» Short problem
Copy each line that contains the string "this".

· · · · · · ·

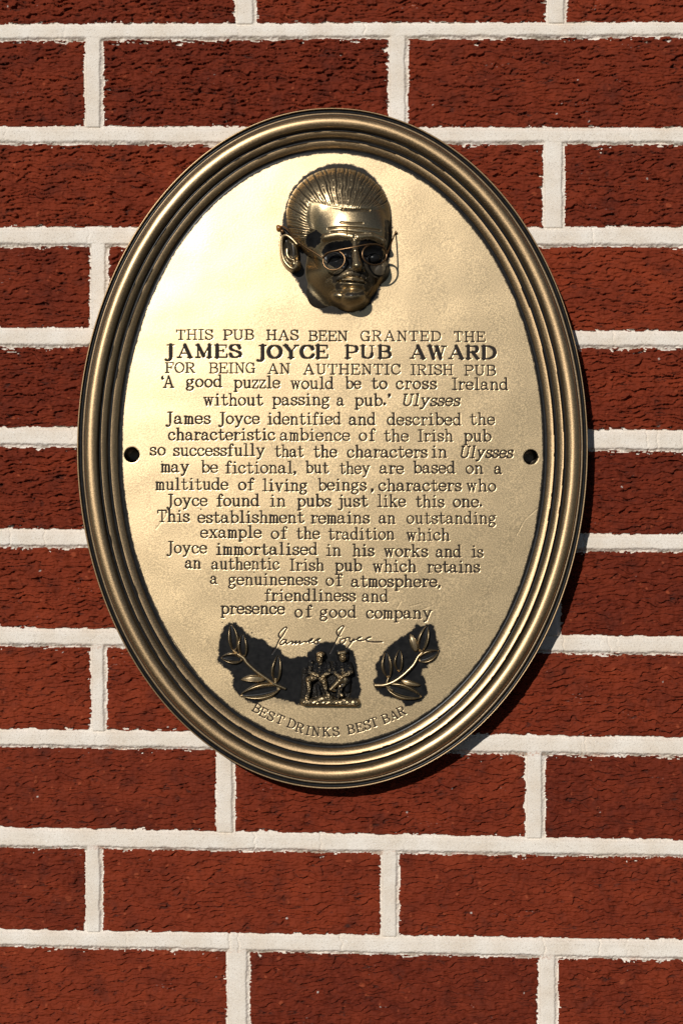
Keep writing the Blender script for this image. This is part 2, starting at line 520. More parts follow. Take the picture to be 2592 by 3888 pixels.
# ---- stroke alphabet (x-height 1, capitals 1.5). L/S = line/curve with pen contrast, l = hairline, O = ring, D = dot
G = {
 'a': 'S .12 .76 .28 .97 .5 .96 .65 .76 .66 .5;L .66 .6 .66 .15;S .66 .16 .73 .02 .9 .05;S .66 .57 .35 .54 .1 .4 .08 .18 .25 .02 .45 .05 .66 .28;D .15 .76',
 'b': 'L .15 1.55 .15 0;l -.02 1.55 .15 1.55;S .15 .68 .3 .93 .5 .99 .76 .84 .85 .5 .76 .15 .5 .01 .3 .06 .15 .32',
 'c': 'S .74 .76 .64 .94 .44 1 .18 .86 .07 .5 .18 .13 .44 0 .68 .08 .8 .25;D .72 .76',
 'd': 'S .75 .68 .6 .93 .4 .99 .15 .84 .06 .5 .15 .15 .4 .01 .6 .06 .75 .32;L .75 1.55 .75 0;l .56 1.55 .75 1.55;l .75 0 .93 0',
 'e': 'l .1 .53 .8 .53;S .8 .53 .75 .84 .45 1 .16 .86 .07 .5 .17 .13 .45 0 .68 .06 .82 .24',
 'f': 'S .7 1.4 .62 1.55 .47 1.52 .37 1.3 .36 1.1;L .36 1.2 .36 0;l .1 1 .66 1;l .12 0 .62 0;D .69 1.4',
 'g': 'O .4 .67 .29 .32;S .6 .9 .72 1.02 .86 .98;S .25 .38 .12 .26 .2 .13 .45 .1 .7 .02 .77 -.2 .6 -.42 .4 -.46 .15 -.39 .06 -.22 .18 -.04 .32 .08',
 'h': 'L .15 1.55 .15 0;l -.02 1.55 .15 1.55;S .15 .68 .33 .94 .54 .98 .69 .78 .7 .5;L .7 .6 .7 0;l -.02 0 .32 0;l .53 0 .88 0',
 'i': 'L .3 1 .3 0;l .07 1 .3 1;l .03 0 .57 0;D .28 1.42',
 'j': 'L .35 1 .35 -.15;S .35 -.1 .29 -.4 .12 -.46 -.02 -.38;l .12 1 .35 1;D .33 1.42',
 'k': 'L .15 1.55 .15 0;l -.02 1.55 .15 1.55;l -.02 0 .34 0;l .7 1 .2 .4;L .36 .6 .76 0;l .5 1 .86 1;l .56 0 .92 0',
 'l': 'L .3 1.55 .3 0;l .07 1.55 .3 1.55;l .03 0 .57 0',
 'm': 'L .12 1 .12 0;l -.02 1 .12 1;S .12 .72 .24 .95 .38 .95 .47 .78 .48 .5;L .48 .6 .48 0;S .48 .72 .6 .95 .75 .95 .84 .78 .85 .5;L .85 .6 .85 0;l -.02 0 .24 0;l .38 0 .58 0;l .74 0 .98 0',
 'n': 'L .15 1 .15 0;l -.02 1 .15 1;S .15 .68 .33 .94 .54 .98 .69 .78 .7 .5;L .7 .6 .7 0;l -.02 0 .32 0;l .53 0 .88 0',
 'o': 'O .45 .5 .38 .5',
 'p': 'L .15 1 .15 -.48;l -.02 1 .15 1;l -.03 -.48 .36 -.48;S .15 .68 .3 .93 .5 .99 .76 .84 .85 .5 .76 .15 .5 .01 .3 .06 .15 .32',
 'r': 'L .2 1 .2 0;l .02 1 .2 1;l .02 0 .48 0;S .2 .6 .35 .88 .52 .98 .68 .9;D .67 .86',
 's': 'S .68 .76 .55 .97 .36 1 .15 .88 .14 .68 .35 .55 .58 .45 .71 .29 .62 .06 .38 0 .2 .05 .09 .26;l .69 .7 .69 .98;l .08 .02 .08 .3',
 't': 'L .3 1.36 .3 .2;S .3 .3 .35 .05 .5 .01 .68 .1 .73 .22;l .04 1 .66 1',
 'u': 'L .15 1 .15 .4;S .15 .45 .19 .1 .38 .01 .56 .08 .7 .32;L .7 1 .7 0;l -.02 1 .15 1;l .52 1 .7 1;l .7 0 .88 0',
 'v': 'L .1 1 .42 0;l .42 0 .74 1;l -.04 1 .26 1;l .58 1 .88 1',
 'w': 'L .08 1 .28 0;l .28 0 .5 .92;L .5 .92 .72 0;l .72 0 .92 1;l -.06 1 .22 1;l .78 1 1.06 1;l .38 1 .6 1',
 'x': 'L .12 1 .74 0;l .7 1 .12 0;l -.02 1 .27 1;l .56 1 .86 1;l -.04 0 .27 0;l .56 0 .88 0',
 'y': 'L .1 1 .44 .06;S .8 1 .45 .06 .3 -.34 .12 -.44;D .1 -.4;l -.04 1 .26 1;l .62 1 .92 1',
 'z': 'l .1 .74 .1 1;l .1 1 .72 1;L .72 1 .1 0;l .1 0 .74 0;l .74 0 .74 .26',
 'A': 'l .1 0 .56 1.5;L .56 1.5 1.02 0;l .27 .5 .85 .5;l -.06 0 .28 0;l .8 0 1.18 0',
 'B': 'L .16 0 .16 1.5;l -.02 0 .16 0;l -.02 1.5 .16 1.5;S .16 1.5 .55 1.5 .8 1.4 .86 1.16 .78 .92 .52 .8 .16 .8;S .52 .8 .85 .7 .95 .4 .86 .12 .58 0 .16 0',
 'C': 'S 1.02 1.1 .9 1.38 .6 1.5 .26 1.33 .1 .75 .26 .17 .6 0 .9 .1 1.06 .36;l 1.03 1.02 1.03 1.48',
 'D': 'L .16 0 .16 1.5;l -.02 0 .16 0;l -.02 1.5 .16 1.5;S .16 1.5 .6 1.48 .95 1.2 1.05 .75 .95 .3 .6 .02 .16 0',
 'E': 'L .16 0 .16 1.5;l -.02 0 .95 0;l -.02 1.5 .9 1.5;l .16 .78 .66 .78;l .9 1.5 .9 1.16;l .95 0 .95 .38;l .66 .62 .66 .94',
 'F': 'L .16 0 .16 1.5;l -.02 0 .4 0;l -.02 1.5 .9 1.5;l .16 .76 .66 .76;l .9 1.5 .9 1.14;l .66 .6 .66 .92',
 'G': 'S 1.0 1.1 .88 1.38 .58 1.5 .26 1.33 .1 .75 .26 .17 .58 0 .85 .08 .98 .3;L .98 .62 .98 0;l .72 .62 1.14 .62;l 1.0 1.02 1.0 1.48',
 'H': 'L .16 0 .16 1.5;L .92 0 .92 1.5;l .16 .78 .92 .78;l -.03 0 .36 0;l -.03 1.5 .36 1.5;l .72 0 1.11 0;l .72 1.5 1.11 1.5',
 'I': 'L .3 0 .3 1.5;l .03 0 .57 0;l .03 1.5 .57 1.5',
 'J': 'L .48 1.5 .48 .1;S .48 .15 .44 -.2 .25 -.38 .05 -.3;l .22 1.5 .74 1.5;D .08 -.27',
 'K': 'L .16 0 .16 1.5;l -.03 0 .36 0;l -.03 1.5 .36 1.5;l .9 1.5 .2 .62;L .42 .88 .95 0;l .68 1.5 1.08 1.5;l .74 0 1.12 0',
 'M': 'l .16 0 .16 1.5;L .16 1.5 .62 .15;l .62 .15 1.08 1.5;L 1.08 1.5 1.08 0;l -.03 0 .36 0;l -.03 1.5 .16 1.5;l .88 0 1.27 0;l 1.08 1.5 1.27 1.5',
 'N': 'l .16 0 .16 1.5;L .16 1.5 .92 0;l .92 0 .92 1.5;l -.03 0 .36 0;l -.03 1.5 .18 1.5;l .72 1.5 1.11 1.5',
 'O': 'O .6 .75 .5 .75',
 'P': 'L .16 0 .16 1.5;l -.03 0 .42 0;l -.03 1.5 .16 1.5;S .16 1.5 .55 1.5 .85 1.38 .92 1.08 .84 .8 .55 .68 .16 .68',
 'R': 'L .16 0 .16 1.5;l -.03 0 .38 0;l -.03 1.5 .16 1.5;S .16 1.5 .55 1.5 .82 1.4 .88 1.13 .8 .86 .55 .76 .16 .76;L .52 .76 .9 0;l .9 0 1.08 0',
 'S': 'S .86 1.12 .74 1.42 .48 1.5 .2 1.4 .12 1.12 .28 .88 .62 .72 .88 .5 .86 .16 .54 0 .24 .08 .1 .38;l .88 1.04 .88 1.48;l .08 .02 .08 .44',
 'T': 'L .52 0 .52 1.5;l .28 0 .76 0;l .02 1.5 1.02 1.5;l .02 1.5 .02 1.12;l 1.02 1.5 1.02 1.12',
 'U': 'L .16 1.5 .16 .5;S .16 .55 .2 .18 .52 0 .84 .18 .9 .55;l .9 .5 .9 1.5;l -.03 1.5 .36 1.5;l .72 1.5 1.09 1.5',
 'W': 'L .08 1.5 .38 0;l .38 0 .66 1.4;L .66 1.4 .96 0;l .96 0 1.26 1.5;l -.1 1.5 .26 1.5;l 1.06 1.5 1.44 1.5;l .5 1.5 .8 1.5',
 'Y': 'L .1 1.5 .54 .7;l .98 1.5 .54 .7;L .54 .7 .54 0;l -.08 1.5 .28 1.5;l .8 1.5 1.16 1.5;l .32 0 .76 0',
 ',': 'D .12 .1 1.5;S .14 .12 .16 -.05 .02 -.2',
 '.': 'D .12 .1 1.5',
 '(': 'D .18 1.25 1.5;S .14 1.25 .1 1.42 .24 1.55',
 ')': 'D .12 1.42 1.5;S .16 1.42 .18 1.25 .04 1.12',
}
def glyph_paths(ch):
    out = []
    for st in G[ch].split(';'):
        f = st.split(); kind = f[0]; v = [float(x) for x in f[1:]]
        if kind == 'D': out.append(('D', np.array([v[:2]]), v[2] if len(v) > 2 else 1.12)); continue
        if kind == 'O':
            a = np.linspace(0, 2 * math.pi, 33)
            out.append(('S', np.stack([v[0] + v[2] * np.cos(a), v[1] + v[3] * np.sin(a)], 1), 1)); continue
        p = np.array(v).reshape(-1, 2)
        out.append((kind, catmull(p, 6) if kind == 'S' else p, 1))
    return out
GP = {c: glyph_paths(c) for c in G}
GB = {c: (min(p[:, 0].min() for _, p, _ in GP[c]), max(p[:, 0].max() for _, p, _ in GP[c])) for c in G}

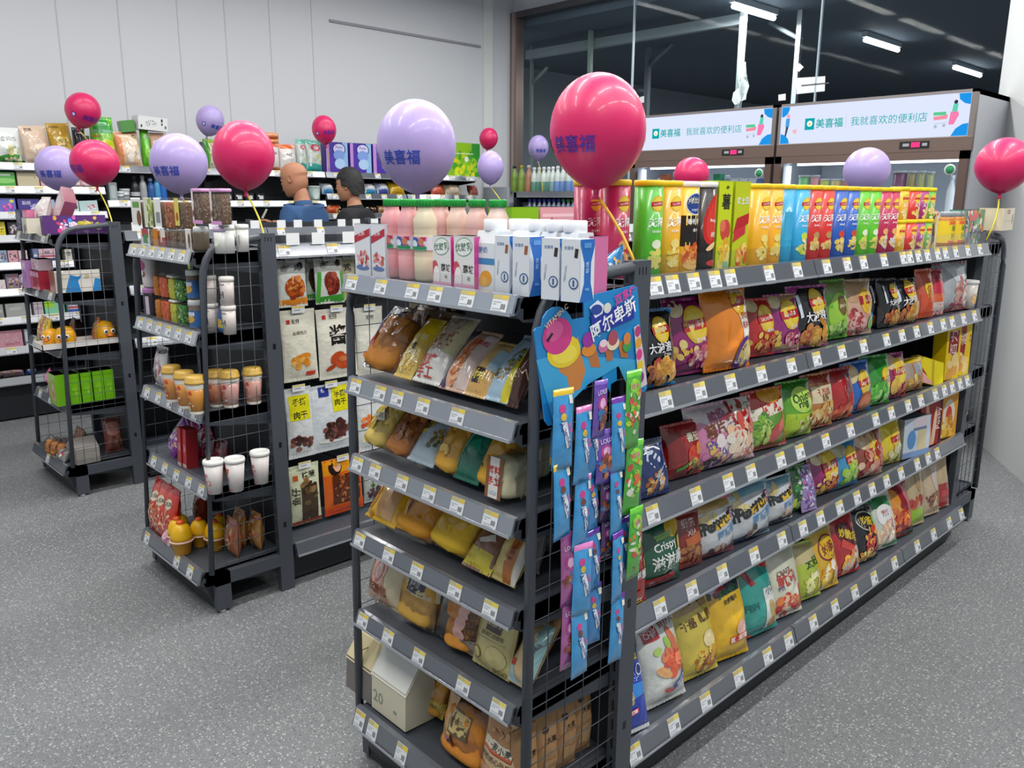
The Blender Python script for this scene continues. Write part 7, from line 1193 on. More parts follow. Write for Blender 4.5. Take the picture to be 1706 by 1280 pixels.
for i, (a, b_, t, lb) in enumerate(((122, 136, 300, 'pink pouch on the wall shelf left of the red balloon knot'), (134, 154, 297, 'pale pink drawstring pouch beside the red balloon'))):
    wbox(a, b_, t, zz(1), 'dcb0b8', [('e', 0, .5, .3, .3, 'e8d8d8')], lb, 'pouch', .06, 0, .1, 'cotton_pouch', None, True)
rowbox([(-6, 27, 331, '6a6ac8', [('b', 0, .35, .35, .2, 12, ['c84a9a', '8a3aa8', 'e87ab8'], 3, .12), ('e', .3, .8, .12, .1, 'd8e05a')], 'blue violet picture box in the third wall row'), (29, 67, 332, '3a2a8a', [('t', '贴纸', -.1, .7, .2, 'e0d8f0'), ('b', .2, .35, .2, .14, 8, ['d8d0e8', 'a89ad0'], 3, .1), ('r', 0, .06, 1, .1, 'b83a5a')], 'dark blue sticker box in the third wall row'), (68, 92, 333, '9ab8d8', [('e', 0, .5, .3, .3, 'c8dcec')], 'light blue box in the third wall row'), (121, 131, 334, 'c8d8d4', [('e', 0, .4, .3, .4, '3a3a3a')], 'slim pale box with dark figure in third wall row'), (132, 164, 335, 'b8d4d4', [('b', .1, .4, .3, .12, 10, ['d87a9a', 'e8e0e0', 'c84a6a'], 3, .08)], 'pale aqua box with pink print in third wall row', -.04)], zz(2), '', 'goods on the third wall row')
rowbox([(-4, 9, 370, 'd8c81a', [('b', 0, .5, .3, .5, 6, ['3a3014', 'e8e0a0'], 3, .14)], 'yellow card pack at the left edge of the fourth wall row'), (13, 29, 371, '26262a', [('b', 0, .5, .4, .5, 9, ['d8d0d4', 'c8a0b0', 'b8b8bc'], 3, .18)], 'black card pack with pale dots in fourth wall row'), (30, 44, 370, '8a6a9a', [('b', 0, .5, .4, .5, 9, PK, 3, .18)], 'mauve card pack in the fourth wall row')], zz(3), '', 'goods on the fourth wall row')
rowbox([(-6, 12, 418, '8aa0b8', [('b', 0, .5, .4, .4, 12, DK, 3, .12)], 'small blue print box in the fifth wall row'), (13, 30, 418, 'd0a0a8', [('b', 0, .5, .4, .4, 12, DK, 4, .12)], 'small box with dark flower print in the fifth wall row'), (31, 46, 418, 'e0c4ca', [('r', 0, .3, .8, .2, 'c88a9a')], 'small plain pink box in the fifth wall row'), (54, 64, 415, '6a7aa8', [('r', 0, .5, .6, .6, 'd0d4e0')], 'slim blue box behind the side frame in fifth wall row'), (64, 94, 415, 'd8b8c4', [('t', 'BB', 0, .7, .2, '3a3a5a'), ('r', 0, .4, .9, .1, 'a84a5a'), ('r', 0, .12, 1, .16, '2a3a6a')], 'pink and navy box behind the side frame in fifth wall row'), (108, 120, 416, 'c8c4b8', [('e', 0, .6, .3, .4, '8a8478')], 'pale round print box seen through wire in fifth wall row')], zz(4), '', 'goods on the fifth wall row')
rowbox([(-4, 9, 467, 'e0d8d8', [('b', 0, .4, .3, .3, 6, PK, 3, .12)], 'white box with pink print in the sixth wall row'), (10, 32, 457, '8a7a8a', [('b', 0, .5, .4, .5, 16, ['3a2a2e', 'd8c8d4', 'b8a04a', 'c86a7a'], 3, .12)], 'dark patterned box in the sixth wall row'), (33, 49, 458, 'd8a8b4', [('e', .1, .4, .3, .3, '8a5a6a')], 'pink box in the sixth wall row')], zz(5), '', 'goods on the sixth wall row')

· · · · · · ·

» Exercise solution
Keep writing the Blender script for this image. This is part 2, starting at line 520. More parts follow. Take the picture to be 2592 by 3888 pixels.
The Blender Python script for this scene continues. Write part 7, from line 1193 on. More parts follow. Write for Blender 4.5. Take the picture to be 1706 by 1280 pixels.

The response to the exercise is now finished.